India's massage parlour boom drives demand for Thai sex slaves

This article is more than 12 months old

MUMBAI The booming spa and massage parlour business in India has led to demand for women from Thailand, many of whom are being duped and trafficked into slavery in the country's sex industry, police, diplomats and activists said yesterday.

At least 40 Thai women have been rescued this year during police raids on massage parlours acting as fronts for prostitution in cities like Mumbai and Pune.

"Demand for Thai masseuses is high in India as girls from Thailand are considered high-profile for their fair skin," Save the Children India programme director Jyoti Nale told the Thomson Reuters Foundation.

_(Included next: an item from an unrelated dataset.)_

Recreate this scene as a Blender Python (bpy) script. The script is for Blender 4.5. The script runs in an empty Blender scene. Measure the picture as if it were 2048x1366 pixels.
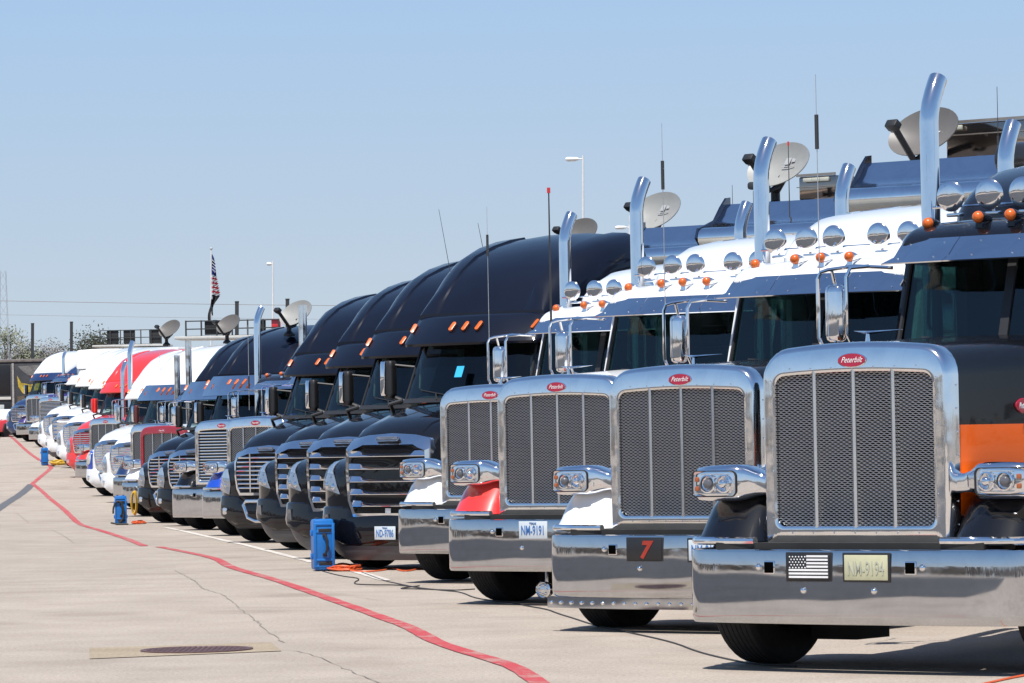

Last month, for example, 10 Thai women were rescued from a parlour in an affluent residential area in Pune, a car manufacturing and tech hub 150km south of India's financial capital Mumbai.

There are an estimated 40 million sex workers globally, according to French charity Fondation Scelles.

Activists say most have been lured, duped or forced into sexual slavery by pimps and traffickers, largely due to poverty and lack of opportunities.

Girls from countries like Nepal and Bangladesh have long been trafficked into sex work in India. But police and campaigners say there is a rising demand among Indian men and foreign tourists for "more exotic" women from other countries such as Thailand.

The Thai women, some of them sex workers from Bangkok and other cities, are lured by the prospect of earning more money in India, said police. On average they earn 305 baht (S$13) a day in Thailand, while they can make double that amount in India.